Phillips House Museum, Anna Phillips

Plenty of remarkable women have contributed to Salem’s history over the years.  This year, 2021, we live in a Salem that has a woman at the helm, Mayor Kim Driscoll.

Here are four women in Salem’s history whose stories we tell often:

Mary Spencer created the Gibralter, believed to be America’s first commercially produced candy, which is still sold at Ye Olde Pepper Companie.

Caroline Emmerton purchased The House of the Seven Gables, turned it into a museum, and use the profits from the museum to fund her Settlement House, which provided training for immigrant girls, boys, and adults.

Charlotte Forten was Salem State University’s first African American graduate and a talented writer and activist.

Elizabeth Peabody opened the first Kindergarten in America.

Bessie Phillips establish the Stephen Philips Memorial Trust House as a museum to be enjoyed by all, which today is part of Historic New England and the only home on Chestnut Street that is open to the public.

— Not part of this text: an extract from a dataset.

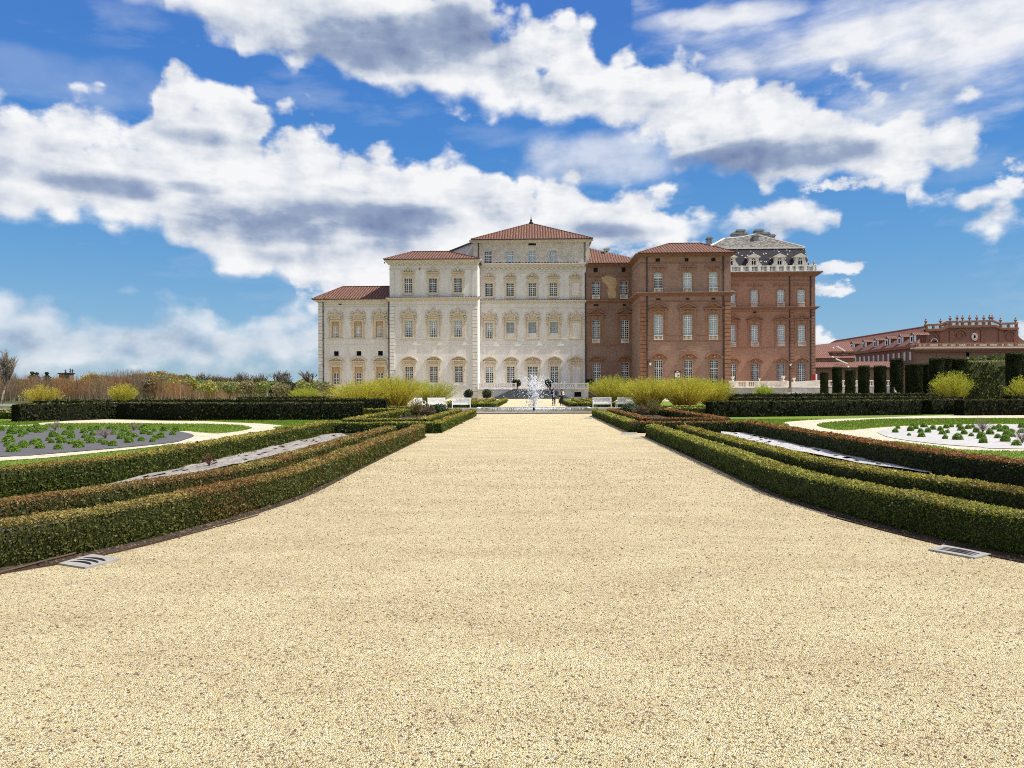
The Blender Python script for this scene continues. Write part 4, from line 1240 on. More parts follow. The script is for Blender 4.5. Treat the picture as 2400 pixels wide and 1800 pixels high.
# ================================================================== MANSARD PALACE
mp = empty('palace', (0, 0, 0), 0, 'tall reddish brick palace with dark mansard roof, white dormers and roof balustrade', 'palace')
P6 = Plane(155.0); x0, x1 = P6.x(1660), P6.x(1911); pw = 1810
zt = P6.z(640, pw); ops = []
tX = [1715.5, 1768.5, 1830.5, 1878.2]; mX = [1715.5, 1769, 1831, 1878.8]; gX = [1717, 1770, 1831, 1878.8]
for px in tX: ops.append((P6.x(px) - .76, P6.x(px) + .76, P6.z(709, pw), P6.z(679.5, pw)))
for px in mX: ops.append((P6.x(px) - .76, P6.x(px) + .76, P6.z(801, pw), P6.z(762, pw)))
for px in gX: ops.append((P6.x(px) - .78, P6.x(px) + .78, P6.z(895, pw), P6.z(853, pw)))
mb = MB(); wall(mb, x0, x1, 0, zt, P6.Y, ops); shell(mb, x0, x1, P6.Y, P6.Y + 22, 0, zt); mb.build('wall', [M['brick_red'], M['room']], mp)
for k, px in enumerate(tX): o = ops[k]; window(mp, P6.x(px), 1.52, o[2], o[3], P6.Y, 'blind', 6, .62); sur_b_top(mp, P6.x(px), 1.52, o[2] - .8, o[3], P6.Y, False).data.materials[0] = M['terra']; balcony(mp, P6.x(px), 1.52, P6.z(719, pw), P6.z(709.3, pw), P6.Y)
for k, px in enumerate(mX): o = ops[4 + k]; window(mp, P6.x(px), 1.52, o[2], o[3], P6.Y, 'full', 8, .74); sur_b_ped(mp, P6.x(px), 1.52, o[2], o[3], P6.Y, False).data.materials[0] = M['terra']; balcony(mp, P6.x(px), 1.52, P6.z(811.5, pw), P6.z(801.3, pw), P6.Y)
for k, px in enumerate(gX): o = ops[8 + k]; window(mp, P6.x(px), 1.56, o[2], o[3], P6.Y, None, 9, .66); sur_b_arch(mp, P6.x(px), 1.56, o[2], o[3], P6.Y, False).data.materials[0] = M['terra']
mb = MB(); cornice(mb, x0, x1, P6.z(648, pw), P6.z(639, pw), P6.Y, 1.15, 5, yb=20); mb.box(x0, x1 + .05, P6.Y - .08, P6.Y + 20, P6.z(658, pw), P6.z(656.3, pw)); mb.build('cornice', M['terra'], mp)
mb = MB(); mb.box(x0 - 1.2, x1 + 1.2, P6.Y - 1.2, P6.Y + 20, P6.z(639, pw) + .003, P6.z(638, pw)); mb.build('coping', M['grey_stone'], mp)
mb = MB(); cornice(mb, x0, x1, P6.z(725.5, pw), P6.z(719.5, pw), P6.Y, .75, 4, yb=20); mb.build('cornice', M['terra'], mp)
strings(P6, x0, x1, [(814.5, .16), (730, .08)], pw, mp, 'terra')
for a, b in ((1852, 1861.5), (1901.5, 1910.8)):
    mb = MB(); quoins(mb, P6.x(a), P6.x(b), 0, P6.z(726, pw), P6.Y, .6); mb.box(P6.x(a), P6.x(b), P6.Y - .06, P6.Y + .1, P6.z(719, pw), P6.z(660, pw)); mb.build('quoin', M['terra'], mp)
pipe(P6, 1850.7, 648, 935, pw, mp, r=.1); pipe(P6, 1900, 648, 935, pw, mp, r=.13)
dark_hole(mp, P6.x(1765), P6.x(1772.5), P6.z(733, pw), P6.z(728.5, pw), P6.Y, 'vent', .05, 'terra_dark')
lantern(P6, 1851, 855, 'wall lantern on the reddish mansard palace beside its downpipe')
# roof balustrade
zb0, zb1 = P6.z(637.5, pw), P6.z(623.5, pw)
mb = MB(); xs = [1690, 1711, 1737, 1757, 1778, 1799, 1820.5, 1838, 1852, 1866, 1886, 1906]
Yb = P6.Y - .5
for k in range(len(xs) - 1): balusters(mb, P6.x(xs[k]) + .22, P6.x(xs[k + 1]) - .22, zb0, zb1, Yb, .27, .1, .16, .14)
for px in xs: mb.box(P6.x(px) - .24, P6.x(px) + .24, Yb - .2, Yb + .2, zb0, zb1 + .04)
xe = P6.x(1908.5); mb.box(xe - .05, xe + .3, Yb - .2, Yb + 18, zb0, zb1)
mb.build('roof_balustrade', M['white_stone'], mp)
mb = MB(); mb.lathe((P6.x(1906), Yb, zb1 + .05), [(.2, 0), (.12, .15), (.3, .45), (.25, .62), (.08, .72), (.13, .85), (.02, .98)], 8); mb.build('urn', M['grey_stone'], mp)
# mansard
xl, xr_ = P6.x(1672), P6.x(1903); yt = P6.Y + 2.6
zl0 = zb0; tl = V(1690, 583.5, yt); tr_ = V(1885.5, 581, yt); zl1 = (tl[1] + tr_[1]) / 2
yb = P6.Y + 21
mb = MB()
A = [(xl, P6.Y + .3, zl0), (xr_, P6.Y + .3, zl0), (xr_, yb, zl0), (xl, yb, zl0)]; B = [(tl[0], yt, zl1), (tr_[0], yt, zl1), (tr_[0], yb - 2.4, zl1), (tl[0], yb - 2.4, zl1)]
for k in range(4): mb.quad(A[k], A[(k + 1) % 4], B[(k + 1) % 4], B[k])
rf = mb.build('roof', M['slate'], mp)
mb = MB(); mb.box(tl[0] - .15, tr_[0] + .15, yt - .2, yb - 2.3, zl1 - .08, zl1 + .22); mb.build('roof_edge', M['stone'], mp)
yr = P6.Y + 10
mb = MB(); pk = [V(1657, 576, yt), V(1697, 559.5, yr), V(1735, 556.5, yr), V(1771, 549.5, yr), V(1885.5, 580, yt)]
zU = zl1 + .23
a = (pk[0][0], yt, zU); e = (pk[4][0], yt, zU); b = (pk[1][0], yr, pk[1][1]); c = (pk[2][0], yr, pk[2][1]); d = (pk[3][0], yr, pk[3][1])
mm = ((b[0] + .6), yt, zU); m3 = (V(1775, 580, yt)[0], yt, zU)
mb.poly([a, (pk[2][0], yt, zU), c, b]); mb.poly([(pk[2][0], yt, zU), e, d, c])
mb.poly([e, (e[0], yb - 2.4, zU), d]); mb.poly([(a[0], yb - 2.4, zU), a, b]); mb.poly([(e[0], yb - 2.4, zU), (a[0], yb - 2.4, zU), b, c, d])
mb.build('upper_roof', M['slabs'], mp)
mb = MB()
ridge_tube(mb, [a, b, c, d, e], .2)
mb.build('ridge_tiles', M['stone'], mp)


def stack(cols, yy, name='chimney'):
    m_ = MB()
    for a, b, top, bot in cols:
        xa, zt_ = V(a, top, yy); xb, zb_ = V(b, bot, yy); w_ = .8
        m_.box(xa, xb, yy - w_, yy + w_, zb_, zt_ - .42); m_.box(xa - .22, xb + .22, yy - w_ - .22, yy + w_ + .22, zt_ - .42, zt_ - .24); m_.box(xa - .05, xb + .05, yy - w_ - .05, yy + w_ + .05, zt_ - .24, zt_)
    m_.build(name, M['grey_stone'], rf)
stack([(1715, 1727, 546.5, 562), (1726.5, 1743, 539, 562), (1742.5, 1749, 546, 562)], yr + 3)
stack([(1769, 1786, 539, 565), (1785.5, 1801, 545.5, 566), (1800.5, 1813.5, 550.5, 568)], yr + 3.2)
stack([(1766, 1776, 551, 571)], yr - 3)
stack([(1657.5, 1667, 556.5, 578)], yr + 2)


def dormer(px):
    xc = P6.x(px); yd = P6.Y + .15
    z0 = P6.z(622, pw); z1 = P6.z(602.5, pw); zt_ = P6.z(593.3, pw)
    m_ = MB(); w_ = .48
    zo0, zo1 = P6.z(620.5, pw), P6.z(609, pw)
    m_.box(xc - .92, xc - w_, yd, yd + 1.6, z0, z1); m_.box(xc + w_, xc + .92, yd, yd + 1.6, z0, z1); m_.box(xc - w_, xc + w_, yd, yd + 1.6, zo1 + .4, z1); m_.box(xc - w_, xc + w_, yd, yd + 1.6, z0, zo0)
    m_.box(xc - w_, xc + w_, yd + .4, yd + 1.6, zo0, zo1 + .4, 1)
    m_.arc(xc, zo1, w_, w_ + .14, yd - .06, yd + .1, 0, pi, 8)
    m_.box(xc - 1.25, xc + 1.25, yd - .22, yd + 2.2, z1, z1 + .16)
    m_.prism([(xc - 1.3, z1 + .16), (xc + 1.3, z1 + .16), (xc, zt_)], yd - .2, yd + 2.6)
    for s_ in (-1, 1):
        m_.prism([(xc + s_ * .92, z0), (xc + s_ * 1.5, z0), (xc + s_ * 1.48, z0 + .35), (xc + s_ * 1.2, z0 + .5), (xc + s_ * 1.02, z0 + .9), (xc + s_ * .92, z0 + 1.0)][::-s_], yd - .02, yd + .4)
    o = m_.build('dormer', [M['stone'], M['room']], mp)
    f = MB()
    for x in (xc - w_ + .04, xc, xc + w_ - .04): f.box(x - .05, x + .05, yd + .15, yd + .22, zo0, zo1 + .3)
    f.box(xc - w_, xc + w_, yd + .148, yd + .218, zo1 - .1, zo1 + .06); f.box(xc - w_, xc + w_, yd + .146, yd + .216, zo0, zo0 + .08)
    f.arc(xc, zo1 + .05, w_ - .12, w_, yd + .14, yd + .22, 0, pi, 7)
    f.build('window', M['frame'], o)
for px in (1714, 1768.3, 1829, 1877.3): dormer(px)
# ================================================================== ground sheets
def sheet(name, pts, z, mat, kind='structure', label=None):
    mb = MB(); mb.poly([(p[0], p[1], z) for p in pts])
    o = mb.build(name, mat)
    if o.data.polygons[0].normal.z < 0: o.data.flip_normals()
    o['kind'] = kind
    return o


def smooth(pts, n=8, closed=False):
    P = [np.array(p, float) for p in pts]; out = []
    N = len(P)
    for i in range(N if closed else N - 1):
        p1, p2 = P[i], P[(i + 1) % N]
        p0 = P[i - 1] if (i > 0 or closed) else p1; p3 = P[(i + 2) % N] if (i + 2 < N or closed) else p2
        for k in range(n):
            t = k / n
            out.append(.5 * (2 * p1 + (p2 - p0) * t + (2 * p0 - 5 * p1 + 4 * p2 - p3) * t * t + (3 * p1 - p0 - 3 * p2 + p3) * t ** 3))
    if not closed: out.append(P[-1])
    return [tuple(p) for p in out]


sheet('ground', [(-4000, -300), (4000, -300), (4000, 7000), (-4000, 7000)], -.03, M['earth'])
def offset(pts, d):
    P = np.array(pts, float); T_ = unit(np.gradient(P, axis=0)); N_ = np.c_[T_[:, 1], -T_[:, 0]]
    return P + N_ * d


ARC = [(3.93, 27.4), (3.88, 21), (3.80, 14), (3.82, 12.3), (3.95, 11), (4.2, 9.7), (4.62, 8.2), (5.1, 7.3), (6.0, 6.35), (7.6, 5.55), (10, 5.0)]
ARCS = smooth(ARC, 6)
# gravel walk: near court, avenue, fountain court, palace forecourt
half = [(13, -6), (13, 4.75), (10.2, 4.85)] + [(x + .12, y) for x, y in reversed(ARCS)] + [(4.5, 29.4), (3.75, 29.5), (3.75, 48.6), (16, 48.7), (16, 66.5), (9.6, 66.5), (9.6, 68), (3.75, 68.1), (3.75, 100.2), (12, 101), (60, 108), (60, 150)]
sheet('gravel_path', half + [(-x, y) for x, y in reversed(half)], 0.0, M['gravel'])


def mirror(pts, s): return [(s * x, y) for x, y in pts]
for s in (-1, 1):
    o = sheet('soil_bed', mirror([tuple(q) for q in offset(ARCS, np.interp(np.array(ARCS)[:, 1], [8, 16], [.20, .06])[:, None])] + [(11, 9.6), (9.2, 11.3), (8.5, 13.5), (8.3, 29.6), (4.6, 29.6)], s), .006, M['soil'])
    sheet('soil_bed', mirror([(3.72, 29.7), (8.3, 29.7), (8.6, 50.3), (3.72, 48.4)], s), .005, M['soil'])
    sheet('lawn', mirror([(8.3, 9.0), (8.3, 50.3), (16, 47.5), (16, 50), (70, 50), (70, 7)], s), .002, M['lawn'])
    sheet('lawn', mirror([(9.6, 66.6), (40, 66.6), (40, 100), (3.9, 100), (3.9, 68.2), (9.6, 68.2)], s), .002, M['lawn'])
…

The 14 innocent women who were hanged during the Salem Witch Trials, accused of practicing witchcraft, are perhaps the inspiration for many of the bright and strong women who have led Salem ever since. We remember Bridget Bishop, Martha Carrier, Martha Corey, Mary Easty, Sarah Good, Dorcas Hoar, Wilmott Redd, Elizabeth Howe, Susannah Martin, Rebecca Nurse, Alice Parker, Mary Parker, Ann Pudeator, Margaret Scott, and Sarah Wildes.